Toyota has lost that chance, the chance to make things right with consumers, now that a Congressional committee has found that the company misled customers, and perhaps the government. The New York Times writes “Leading Democrats on the House Energy and Commerce Committee said Monday that Toyota relied on a flawed study in dismissing the notion that computer issues could be at fault for sticking accelerator pedals, and then made misleading statements about the repairs.” This is not the only accusation of this type. A former in-house attorney has charged that Toyota covered up information about product problems and the documents he says prove his case have been subpoenaed by same Congressional committee

It has only taken a few days for Toyota’s image to change from a car company which lost its way as the paragon of quality control to a firm that actively deceived its customers and the public. Honest mistake are one thing; dishonesty comes with different consequences. Most large companies that become involved in scandals in which some person or small group of people did not tell the truth try to keep the focus of any press, government, or legal investigations on those people and not the company. Toyota will not be able to do that.  There have been too many instances already that show the company is not open to any examination of its business and manufacturing practices unless it is forced to do so.
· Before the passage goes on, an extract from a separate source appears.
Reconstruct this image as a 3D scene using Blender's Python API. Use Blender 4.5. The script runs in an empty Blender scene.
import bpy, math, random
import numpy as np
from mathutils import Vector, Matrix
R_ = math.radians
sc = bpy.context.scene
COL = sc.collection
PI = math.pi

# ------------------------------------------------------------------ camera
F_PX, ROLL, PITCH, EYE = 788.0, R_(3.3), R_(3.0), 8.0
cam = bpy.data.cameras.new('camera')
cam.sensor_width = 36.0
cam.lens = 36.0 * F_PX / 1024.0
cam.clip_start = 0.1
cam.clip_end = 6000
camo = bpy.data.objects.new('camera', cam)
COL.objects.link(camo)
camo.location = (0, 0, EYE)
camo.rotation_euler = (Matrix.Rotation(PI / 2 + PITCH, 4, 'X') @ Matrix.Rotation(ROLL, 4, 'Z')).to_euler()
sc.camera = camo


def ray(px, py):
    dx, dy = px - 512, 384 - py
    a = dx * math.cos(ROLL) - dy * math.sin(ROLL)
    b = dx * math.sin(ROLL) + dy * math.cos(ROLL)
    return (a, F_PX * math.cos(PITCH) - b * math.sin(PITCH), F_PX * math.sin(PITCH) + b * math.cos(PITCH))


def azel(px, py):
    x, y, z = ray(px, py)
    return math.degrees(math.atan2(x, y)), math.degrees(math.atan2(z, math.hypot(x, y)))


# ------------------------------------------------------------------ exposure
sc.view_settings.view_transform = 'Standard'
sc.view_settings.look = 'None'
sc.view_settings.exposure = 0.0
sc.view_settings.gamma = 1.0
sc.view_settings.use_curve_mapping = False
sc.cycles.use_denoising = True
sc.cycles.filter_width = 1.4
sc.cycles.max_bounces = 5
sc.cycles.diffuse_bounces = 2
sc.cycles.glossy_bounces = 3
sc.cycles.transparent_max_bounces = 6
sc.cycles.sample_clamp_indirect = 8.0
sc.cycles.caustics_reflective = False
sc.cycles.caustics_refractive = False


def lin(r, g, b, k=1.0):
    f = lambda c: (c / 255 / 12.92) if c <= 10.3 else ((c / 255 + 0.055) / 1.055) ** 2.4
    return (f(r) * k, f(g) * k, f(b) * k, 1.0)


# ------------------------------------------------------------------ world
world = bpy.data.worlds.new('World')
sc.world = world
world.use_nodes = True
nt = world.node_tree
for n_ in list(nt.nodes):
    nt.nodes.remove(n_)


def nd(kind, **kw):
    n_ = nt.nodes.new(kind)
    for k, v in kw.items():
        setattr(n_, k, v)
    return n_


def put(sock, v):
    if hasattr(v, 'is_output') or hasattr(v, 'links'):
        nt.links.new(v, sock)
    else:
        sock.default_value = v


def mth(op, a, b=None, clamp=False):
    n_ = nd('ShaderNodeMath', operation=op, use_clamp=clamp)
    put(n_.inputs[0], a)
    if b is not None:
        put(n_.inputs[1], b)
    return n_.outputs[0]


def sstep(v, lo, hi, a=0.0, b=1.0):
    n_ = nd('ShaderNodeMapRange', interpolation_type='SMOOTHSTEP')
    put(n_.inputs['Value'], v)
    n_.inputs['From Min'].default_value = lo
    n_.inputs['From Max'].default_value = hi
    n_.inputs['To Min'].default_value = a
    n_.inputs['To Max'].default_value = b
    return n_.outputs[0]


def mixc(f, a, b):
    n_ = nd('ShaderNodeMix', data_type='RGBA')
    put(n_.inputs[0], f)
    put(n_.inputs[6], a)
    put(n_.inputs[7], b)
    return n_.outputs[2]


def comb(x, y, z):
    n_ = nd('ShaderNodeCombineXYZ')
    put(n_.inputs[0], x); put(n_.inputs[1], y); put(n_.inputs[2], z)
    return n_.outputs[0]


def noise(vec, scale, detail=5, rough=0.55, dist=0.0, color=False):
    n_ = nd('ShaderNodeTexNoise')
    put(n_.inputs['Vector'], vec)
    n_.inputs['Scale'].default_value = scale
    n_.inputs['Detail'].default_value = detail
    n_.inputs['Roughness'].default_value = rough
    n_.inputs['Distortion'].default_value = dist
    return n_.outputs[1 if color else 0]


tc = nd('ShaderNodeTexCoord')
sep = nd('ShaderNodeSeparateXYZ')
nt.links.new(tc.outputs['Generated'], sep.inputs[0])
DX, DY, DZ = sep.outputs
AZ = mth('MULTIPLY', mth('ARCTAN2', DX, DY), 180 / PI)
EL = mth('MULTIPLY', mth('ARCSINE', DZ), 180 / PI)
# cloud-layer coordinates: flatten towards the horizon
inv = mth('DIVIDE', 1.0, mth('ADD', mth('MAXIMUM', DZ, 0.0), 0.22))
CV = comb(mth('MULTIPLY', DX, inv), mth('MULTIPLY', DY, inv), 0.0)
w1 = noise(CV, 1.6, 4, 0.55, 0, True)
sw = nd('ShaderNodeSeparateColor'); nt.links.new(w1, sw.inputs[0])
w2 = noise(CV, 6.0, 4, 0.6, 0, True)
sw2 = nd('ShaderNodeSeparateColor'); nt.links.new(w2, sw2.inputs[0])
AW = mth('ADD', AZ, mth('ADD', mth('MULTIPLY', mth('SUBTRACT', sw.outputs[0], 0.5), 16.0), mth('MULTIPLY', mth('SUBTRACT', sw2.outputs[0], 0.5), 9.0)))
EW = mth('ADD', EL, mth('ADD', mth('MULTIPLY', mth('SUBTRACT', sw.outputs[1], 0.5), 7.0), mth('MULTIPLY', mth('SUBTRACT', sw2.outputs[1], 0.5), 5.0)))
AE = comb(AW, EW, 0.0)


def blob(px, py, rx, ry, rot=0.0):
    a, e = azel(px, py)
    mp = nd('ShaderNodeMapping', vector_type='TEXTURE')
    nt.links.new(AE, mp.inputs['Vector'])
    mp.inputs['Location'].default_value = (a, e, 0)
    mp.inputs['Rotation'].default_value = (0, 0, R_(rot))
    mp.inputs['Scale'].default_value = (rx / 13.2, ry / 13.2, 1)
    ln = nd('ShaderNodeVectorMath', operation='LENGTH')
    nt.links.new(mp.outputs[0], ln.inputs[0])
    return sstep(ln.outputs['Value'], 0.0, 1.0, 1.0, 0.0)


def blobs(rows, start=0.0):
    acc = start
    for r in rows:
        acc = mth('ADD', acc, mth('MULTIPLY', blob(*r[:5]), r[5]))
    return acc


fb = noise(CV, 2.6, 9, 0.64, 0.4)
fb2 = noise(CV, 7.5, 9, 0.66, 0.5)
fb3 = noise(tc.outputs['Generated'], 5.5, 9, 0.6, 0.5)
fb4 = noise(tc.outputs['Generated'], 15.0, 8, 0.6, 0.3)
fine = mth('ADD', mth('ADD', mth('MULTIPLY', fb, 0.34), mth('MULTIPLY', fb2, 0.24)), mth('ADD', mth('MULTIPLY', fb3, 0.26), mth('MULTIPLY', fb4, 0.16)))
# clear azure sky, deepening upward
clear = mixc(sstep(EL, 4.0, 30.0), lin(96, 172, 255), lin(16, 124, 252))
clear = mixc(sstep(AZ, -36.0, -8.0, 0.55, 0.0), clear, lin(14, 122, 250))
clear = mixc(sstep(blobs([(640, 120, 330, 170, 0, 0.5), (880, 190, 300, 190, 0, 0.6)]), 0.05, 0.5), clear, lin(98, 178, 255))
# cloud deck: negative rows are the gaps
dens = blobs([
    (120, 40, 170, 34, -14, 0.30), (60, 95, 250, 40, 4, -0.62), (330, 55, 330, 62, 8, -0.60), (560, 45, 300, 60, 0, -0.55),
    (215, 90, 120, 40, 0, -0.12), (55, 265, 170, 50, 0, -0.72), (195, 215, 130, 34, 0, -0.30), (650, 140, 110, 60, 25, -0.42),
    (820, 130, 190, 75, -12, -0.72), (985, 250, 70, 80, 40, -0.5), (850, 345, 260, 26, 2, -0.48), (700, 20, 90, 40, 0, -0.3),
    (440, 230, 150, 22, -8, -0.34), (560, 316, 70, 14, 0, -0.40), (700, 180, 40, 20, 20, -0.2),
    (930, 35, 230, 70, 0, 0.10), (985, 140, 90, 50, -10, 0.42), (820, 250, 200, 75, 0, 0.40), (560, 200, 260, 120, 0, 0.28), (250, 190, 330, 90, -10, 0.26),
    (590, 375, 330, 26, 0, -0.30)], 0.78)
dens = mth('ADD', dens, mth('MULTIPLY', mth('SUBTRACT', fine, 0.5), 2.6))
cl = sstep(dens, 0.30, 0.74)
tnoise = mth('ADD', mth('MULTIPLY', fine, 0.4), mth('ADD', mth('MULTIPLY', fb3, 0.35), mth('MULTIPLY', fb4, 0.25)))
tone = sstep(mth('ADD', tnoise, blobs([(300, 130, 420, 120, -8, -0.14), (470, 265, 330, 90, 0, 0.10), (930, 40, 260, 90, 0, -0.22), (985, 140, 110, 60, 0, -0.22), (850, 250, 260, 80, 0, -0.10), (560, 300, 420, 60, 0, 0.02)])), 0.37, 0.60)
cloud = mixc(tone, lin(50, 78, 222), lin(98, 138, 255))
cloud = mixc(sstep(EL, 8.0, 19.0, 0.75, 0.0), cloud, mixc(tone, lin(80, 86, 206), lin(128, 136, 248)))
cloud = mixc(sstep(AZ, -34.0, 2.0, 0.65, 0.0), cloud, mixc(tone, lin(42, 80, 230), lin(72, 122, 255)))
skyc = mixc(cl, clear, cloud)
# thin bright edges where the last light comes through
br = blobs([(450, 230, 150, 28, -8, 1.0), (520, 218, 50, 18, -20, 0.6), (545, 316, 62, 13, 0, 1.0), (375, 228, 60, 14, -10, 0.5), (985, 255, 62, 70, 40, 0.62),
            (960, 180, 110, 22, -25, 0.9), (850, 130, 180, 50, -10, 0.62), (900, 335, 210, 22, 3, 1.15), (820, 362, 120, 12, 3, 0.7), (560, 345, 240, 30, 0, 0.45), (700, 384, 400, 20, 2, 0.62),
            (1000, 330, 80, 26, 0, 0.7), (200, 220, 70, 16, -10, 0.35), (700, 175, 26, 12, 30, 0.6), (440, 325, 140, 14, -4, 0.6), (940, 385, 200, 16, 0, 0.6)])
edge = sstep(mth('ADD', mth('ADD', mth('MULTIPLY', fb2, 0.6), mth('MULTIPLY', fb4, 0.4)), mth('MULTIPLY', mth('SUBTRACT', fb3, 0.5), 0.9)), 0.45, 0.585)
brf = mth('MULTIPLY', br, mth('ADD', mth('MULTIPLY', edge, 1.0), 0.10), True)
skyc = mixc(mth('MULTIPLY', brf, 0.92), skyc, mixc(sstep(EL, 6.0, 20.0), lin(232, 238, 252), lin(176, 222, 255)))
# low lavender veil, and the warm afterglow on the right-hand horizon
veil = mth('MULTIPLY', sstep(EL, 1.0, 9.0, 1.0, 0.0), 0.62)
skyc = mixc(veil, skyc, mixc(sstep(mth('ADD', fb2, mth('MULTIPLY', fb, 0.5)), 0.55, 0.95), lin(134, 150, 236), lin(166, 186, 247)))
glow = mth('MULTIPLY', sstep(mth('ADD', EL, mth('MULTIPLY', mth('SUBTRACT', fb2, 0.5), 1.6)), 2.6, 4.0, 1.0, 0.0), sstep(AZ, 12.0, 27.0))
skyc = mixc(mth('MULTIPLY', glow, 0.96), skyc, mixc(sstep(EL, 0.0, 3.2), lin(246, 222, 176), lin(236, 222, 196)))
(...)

There is too much evidence that Toyota’s culture did not aggressively put customer needs before the company’s needs. The firm’s CEO, Akio Toyoda, would not have come to the US to testify before Congress without a direct and somewhat menacing invitation. That made many people ask why he did not come willingly.

Toyota has passed a point of no return because the growing public impression that it did whatever was necessary to protect its financial interests and image even if that came at the cost of customer safety. Toyota stood for something, with all of its record sales numbers and all its JD Power and Consumer Reports trophies. It is now just a symbol of the worst behavior of big companies—those who make mistakes and then do what they can to cover them up.